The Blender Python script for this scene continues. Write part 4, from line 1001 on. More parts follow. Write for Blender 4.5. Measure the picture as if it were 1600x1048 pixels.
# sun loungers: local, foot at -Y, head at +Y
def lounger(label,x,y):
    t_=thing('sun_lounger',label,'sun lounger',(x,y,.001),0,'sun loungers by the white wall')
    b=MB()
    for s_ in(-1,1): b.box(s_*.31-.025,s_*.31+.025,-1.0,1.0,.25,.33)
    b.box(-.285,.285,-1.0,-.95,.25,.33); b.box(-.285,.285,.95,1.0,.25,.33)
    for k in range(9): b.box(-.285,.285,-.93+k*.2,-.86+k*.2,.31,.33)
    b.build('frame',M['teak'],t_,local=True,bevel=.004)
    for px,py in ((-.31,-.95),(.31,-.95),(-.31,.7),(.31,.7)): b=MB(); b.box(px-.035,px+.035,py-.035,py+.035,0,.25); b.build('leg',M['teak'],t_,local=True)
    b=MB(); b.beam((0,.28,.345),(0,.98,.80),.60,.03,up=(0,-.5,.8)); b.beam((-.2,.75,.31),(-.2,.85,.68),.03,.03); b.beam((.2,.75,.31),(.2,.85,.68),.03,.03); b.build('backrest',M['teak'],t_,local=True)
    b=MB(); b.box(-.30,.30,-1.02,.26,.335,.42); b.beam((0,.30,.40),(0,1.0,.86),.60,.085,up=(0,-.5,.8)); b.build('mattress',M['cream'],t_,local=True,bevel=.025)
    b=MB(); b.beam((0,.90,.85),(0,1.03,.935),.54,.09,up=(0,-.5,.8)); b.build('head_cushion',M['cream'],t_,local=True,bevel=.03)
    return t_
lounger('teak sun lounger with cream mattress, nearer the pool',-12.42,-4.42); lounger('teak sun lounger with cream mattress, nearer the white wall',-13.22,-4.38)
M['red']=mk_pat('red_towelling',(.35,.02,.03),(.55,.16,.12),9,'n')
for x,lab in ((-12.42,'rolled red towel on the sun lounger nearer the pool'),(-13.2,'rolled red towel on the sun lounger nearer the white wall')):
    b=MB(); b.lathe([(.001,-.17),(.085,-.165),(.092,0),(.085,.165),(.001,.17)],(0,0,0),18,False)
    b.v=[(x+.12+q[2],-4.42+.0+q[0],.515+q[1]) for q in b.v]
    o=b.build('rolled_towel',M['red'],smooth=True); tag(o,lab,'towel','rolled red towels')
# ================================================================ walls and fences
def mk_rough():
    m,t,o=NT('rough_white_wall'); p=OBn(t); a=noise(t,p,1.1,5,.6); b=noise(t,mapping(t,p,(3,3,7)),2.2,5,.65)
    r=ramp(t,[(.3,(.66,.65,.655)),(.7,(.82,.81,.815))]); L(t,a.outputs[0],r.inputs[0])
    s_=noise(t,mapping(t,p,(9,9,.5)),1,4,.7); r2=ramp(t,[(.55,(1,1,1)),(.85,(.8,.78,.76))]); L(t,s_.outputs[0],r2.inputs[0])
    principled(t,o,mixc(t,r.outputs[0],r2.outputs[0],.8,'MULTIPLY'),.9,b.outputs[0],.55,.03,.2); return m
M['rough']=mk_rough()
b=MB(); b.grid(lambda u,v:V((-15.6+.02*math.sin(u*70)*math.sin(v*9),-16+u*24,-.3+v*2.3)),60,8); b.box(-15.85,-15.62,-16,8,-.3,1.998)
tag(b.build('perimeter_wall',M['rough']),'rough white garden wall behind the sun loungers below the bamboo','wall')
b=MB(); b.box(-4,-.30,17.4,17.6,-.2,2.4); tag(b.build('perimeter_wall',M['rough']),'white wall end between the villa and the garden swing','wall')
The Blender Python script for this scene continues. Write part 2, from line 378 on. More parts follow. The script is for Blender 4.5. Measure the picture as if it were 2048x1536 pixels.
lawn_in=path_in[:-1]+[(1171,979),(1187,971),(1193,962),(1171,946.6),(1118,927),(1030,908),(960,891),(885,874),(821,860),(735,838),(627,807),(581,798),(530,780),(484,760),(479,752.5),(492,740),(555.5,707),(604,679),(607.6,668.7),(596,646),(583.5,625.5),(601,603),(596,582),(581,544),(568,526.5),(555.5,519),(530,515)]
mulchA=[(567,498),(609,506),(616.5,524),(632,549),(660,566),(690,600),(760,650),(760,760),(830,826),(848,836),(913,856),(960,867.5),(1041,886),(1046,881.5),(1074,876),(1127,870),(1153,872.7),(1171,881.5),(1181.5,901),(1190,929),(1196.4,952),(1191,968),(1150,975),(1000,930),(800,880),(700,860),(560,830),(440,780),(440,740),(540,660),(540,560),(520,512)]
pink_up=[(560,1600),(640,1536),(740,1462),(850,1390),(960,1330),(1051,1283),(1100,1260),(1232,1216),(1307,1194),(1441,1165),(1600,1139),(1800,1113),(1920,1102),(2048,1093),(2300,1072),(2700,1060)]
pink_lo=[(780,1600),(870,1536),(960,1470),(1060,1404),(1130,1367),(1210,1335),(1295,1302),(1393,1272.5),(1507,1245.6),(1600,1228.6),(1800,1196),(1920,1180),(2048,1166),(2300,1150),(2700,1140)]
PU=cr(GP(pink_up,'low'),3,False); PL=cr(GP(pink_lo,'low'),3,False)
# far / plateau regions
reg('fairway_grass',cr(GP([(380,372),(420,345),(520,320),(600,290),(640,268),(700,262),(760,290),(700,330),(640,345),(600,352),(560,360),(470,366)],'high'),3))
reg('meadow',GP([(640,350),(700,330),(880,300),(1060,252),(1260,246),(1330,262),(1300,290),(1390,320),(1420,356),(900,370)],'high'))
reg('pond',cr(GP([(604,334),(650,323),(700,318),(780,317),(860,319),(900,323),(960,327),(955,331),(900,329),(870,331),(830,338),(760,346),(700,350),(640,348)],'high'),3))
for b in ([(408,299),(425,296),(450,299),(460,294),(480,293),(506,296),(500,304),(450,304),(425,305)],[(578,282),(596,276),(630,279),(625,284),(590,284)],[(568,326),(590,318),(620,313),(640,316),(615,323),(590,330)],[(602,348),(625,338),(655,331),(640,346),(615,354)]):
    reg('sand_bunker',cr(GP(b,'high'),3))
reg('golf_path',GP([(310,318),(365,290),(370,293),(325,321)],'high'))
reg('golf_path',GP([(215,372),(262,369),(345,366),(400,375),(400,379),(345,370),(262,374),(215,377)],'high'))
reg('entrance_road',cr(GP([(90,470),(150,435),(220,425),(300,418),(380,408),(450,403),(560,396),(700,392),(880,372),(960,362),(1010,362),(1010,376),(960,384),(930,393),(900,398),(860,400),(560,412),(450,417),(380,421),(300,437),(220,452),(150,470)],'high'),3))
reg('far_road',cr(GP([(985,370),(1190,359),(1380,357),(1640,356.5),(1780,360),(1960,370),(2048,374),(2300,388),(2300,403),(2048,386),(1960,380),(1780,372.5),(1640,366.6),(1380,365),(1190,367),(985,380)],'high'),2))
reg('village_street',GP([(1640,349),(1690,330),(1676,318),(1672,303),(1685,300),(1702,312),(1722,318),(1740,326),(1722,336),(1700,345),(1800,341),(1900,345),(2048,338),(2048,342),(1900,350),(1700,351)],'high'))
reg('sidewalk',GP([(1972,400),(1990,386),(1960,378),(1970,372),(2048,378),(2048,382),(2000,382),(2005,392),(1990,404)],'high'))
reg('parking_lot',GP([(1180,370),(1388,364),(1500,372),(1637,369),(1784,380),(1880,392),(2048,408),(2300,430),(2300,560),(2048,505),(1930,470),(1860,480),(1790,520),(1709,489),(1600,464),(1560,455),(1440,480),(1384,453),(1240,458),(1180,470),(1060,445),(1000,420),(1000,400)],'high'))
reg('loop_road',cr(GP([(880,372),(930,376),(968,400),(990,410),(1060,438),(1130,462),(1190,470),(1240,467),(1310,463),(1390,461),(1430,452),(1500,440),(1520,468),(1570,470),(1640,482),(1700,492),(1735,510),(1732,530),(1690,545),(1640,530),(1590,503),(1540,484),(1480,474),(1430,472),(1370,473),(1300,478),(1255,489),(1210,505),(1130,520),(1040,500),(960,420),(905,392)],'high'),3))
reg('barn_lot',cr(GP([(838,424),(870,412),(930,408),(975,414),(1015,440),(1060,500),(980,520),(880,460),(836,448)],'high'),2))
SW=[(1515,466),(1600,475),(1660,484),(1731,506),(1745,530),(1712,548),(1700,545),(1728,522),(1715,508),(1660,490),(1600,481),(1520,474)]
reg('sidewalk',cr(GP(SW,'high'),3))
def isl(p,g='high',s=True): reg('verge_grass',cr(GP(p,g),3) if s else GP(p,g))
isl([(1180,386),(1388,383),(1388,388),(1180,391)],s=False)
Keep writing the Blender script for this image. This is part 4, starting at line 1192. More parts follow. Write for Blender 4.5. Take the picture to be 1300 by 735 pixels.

> [Exercise requirements]:
Write out every line of the data that holds the word "Python".

> [Exercise response]:
The Blender Python script for this scene continues. Write part 4, from line 1001 on. More parts follow. Write for Blender 4.5. Measure the picture as if it were 1600x1048 pixels.
The Blender Python script for this scene continues. Write part 2, from line 378 on. More parts follow. The script is for Blender 4.5. Measure the picture as if it were 2048x1536 pixels.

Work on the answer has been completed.